Mclusky - Mcluskyism (Too Pure)
4/5
By: Thomas Hannan

Mclusky seem a strange band to compile. Not because anything here sounds out of place when taken from the familiar, comfortable surroundings of its album home (it'd be fun to try to assert that each of their three LPs was a scrupulously assembled, utterly coherent, solid as steel piece which couldn't be chipped away at to reveal individual songs so much as it was meant to be digested as a whole, as it just doesn't seem to be true), but because it just doesn't seem like the kind of thing they'd do. They pre-empt such queries in the sleeve notes. 'Yeah, and, so, what?', they reply... 'Big Black did it.'
But that was pretty weird also, wasn't it? Let's not get in to the selling out debate, it's not about that. If Mclusky had signed for a major and whored themselves around the world getting these bastard tunes on every radio and television show possible I'd have been right there shouting obscenities along with them as they counted the cash they deserved. But a singles collection just isn't something many of us thought we'd see. Perhaps because we felt there was so much more that could be done with this. Perhaps we're not resigned to Mclusky not being a band anymore. Perhaps? No, definitely.

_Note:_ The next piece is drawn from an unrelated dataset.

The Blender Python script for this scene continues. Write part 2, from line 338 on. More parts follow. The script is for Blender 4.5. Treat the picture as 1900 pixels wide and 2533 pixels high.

So this is a wake, just with a better soundtrack than most. The closest thing you'll get to 'Good Riddance (Time of Your Life)' (apparently the most popular song at funerals recently, so someone read, somewhere) is 'She Will Only Bring You Happiness', and they even ruin any possible hope they had of turning that in to the hit single we'd have loved to have seen it become by chanting "our old singer was a sex criminal", in a round, until the record ends. It can, on this evidence, be nearly as fun to reminisce as it was to hear the joke the first time round.
Yeah, jokes, they're everywhere. They were dark, horrible, nasty people, even to their mums, but Mclusky were also a funny bunch of f**kers, that's for sure. 'Lightsabre Cocksucking Blues' is as deliberately, unashamedly offensive and vital as it gets, 'To Hell With Good Intentions' and its tales of taking "more drugs than a touring funk band" contains some of the greatest lyrics ever spat in to a microphone, and the cuckoo noises in the great lost single 'Without MSG I Am Nothing' are the one piece of light humour that takes away from what is otherwise the most sinister piece of rock 'n roll since Lou Reed told a bunch of kids their mum had just died and recorded their screams. And it's during said tune that suddenly one realises - shit - Mclusky were just about the catchiest band ever, too.

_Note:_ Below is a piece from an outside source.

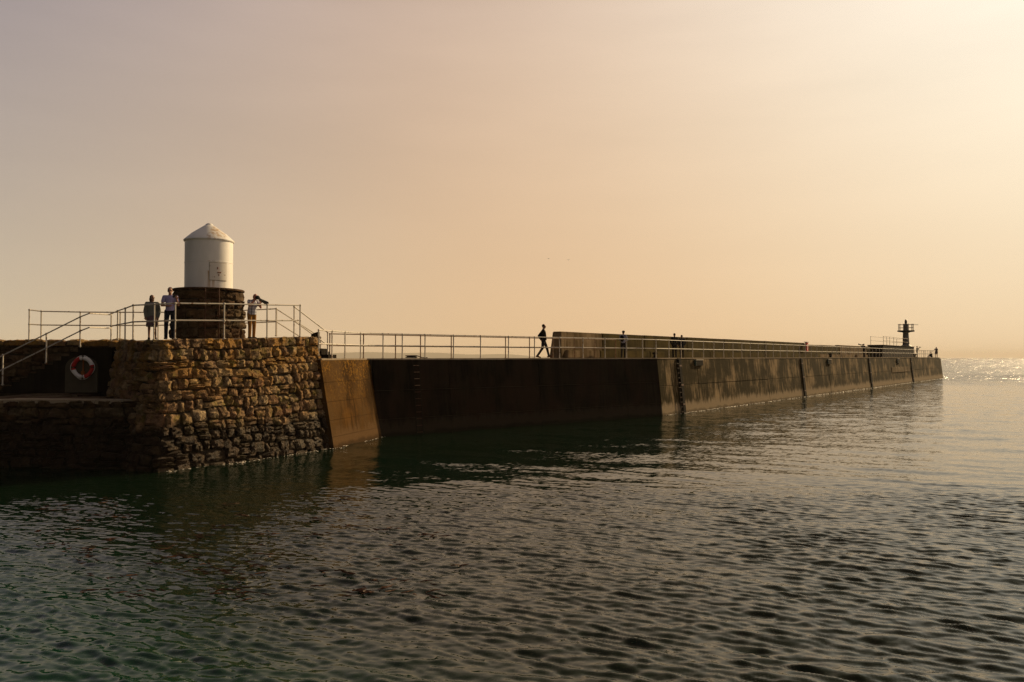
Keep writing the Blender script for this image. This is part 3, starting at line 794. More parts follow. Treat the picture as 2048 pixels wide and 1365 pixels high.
# pier edge railing
def edge_pt(u, p0, d, n_, inw):
    s = hit(u, p0 - n_ * inw, d); q = p0 - n_ * inw + d * s
    return v3(q, zp(q))
E_ = [edge_pt(u, B0, DIRB, NB, .78) for u in (637, 664, 690, 721)] + [edge_pt(u, BC, DIRD, ND, .56) for u in (766, 804.5, 850, 907, 961, 1017, 1069, 1119, 1166, 1210, 1253, 1285)]
nF = 58
F_ = [v3(CC + DIRF * s - NF * .58, ztop(s)) for s in [.4 + 1.8 * k for k in range(nF)] if s < LF - .6]
corner_b = v3(off(BC, ND, .56) - DIRD * .45, zp(BC))
railing('long white railing following the harbour edge of the pier', E_ + F_, 1.10)
K_ = [edge_pt(u, BC, DIRD, ND, 2.25) for u in (659.5, 727, 791, 841, 902.5, 961, 1011, 1059, 1106, 1149, 1190, 1231)]
railing('rust brown railing along the seaward side of the narrow walkway', K_, 1.10, mat='rail_back')
G_ = [v3(CC + DIRF * (LF - .9) - NF * o_, ztop(LF)) for o_ in (.7, 1.7, 2.7, 3.7, 4.7, 5.7)]
railing('short railing across the far tip of the pier', G_, 1.1, mat='rail_back')
# steps and cheek wall at the pier end of the bastion
ps = empty('pier_steps', (-7.75, 32.6, 3.42), label='short dark steps with cheek wall between bastion and pier', cat='steps')
cw0, cw1 = px(622, 716, 31.6), px(635, 716, 31.6)
zt_ = px(628, 664, 31.6).z
MB().hexa([rel(p, ps) for p in ((cw0.x, 31.6, 3.43), (cw1.x, 31.6, 3.43), (cw1.x, 31.95, 3.43), (cw0.x, 31.95, 3.43), (cw0.x, 31.6, zt_ - .09), (cw1.x, 31.6, zt_), (cw1.x, 31.95, zt_), (cw0.x, 31.95, zt_ - .09))]).build('cheek_wall', M['stair'], ps)
for k, (ua, ub, v_) in enumerate(((643, 656, 709.5), (636, 643, 703), (628, 636, 697))):
    A, Bq = px(ua, v_, 32.4), px(ub, v_, 32.4)
    MB().box(rel(((A.x + Bq.x) / 2, 33.2, (3.43 + A.z) / 2), ps), ((Bq.x - A.x) / 2 - .003, .78, (A.z - 3.43) / 2)).build('step', M['stair'], ps)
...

Every critique of a truly decent retrospective attempt will end with readers being beseeched that they search out the actual albums if this is anything like their cup of tea, and this one is no different. Well, perhaps skip the first one, that still just sounds like a mess - its scratchy, half arsed efforts here not standing up to either middle or late period work. The rest of it is difficult to fault, the only virulent words you'll want to throw their way will be ones lambasting them for stopping just as they'd been releasing the best stuff they'd ever done. Hey, at least now they never get old, and leave us with this, a Mclusky greatest hits, a record as brilliant as the idea of it is both strange, and due to the necessary band implosion behind its being put together, a mighty shame.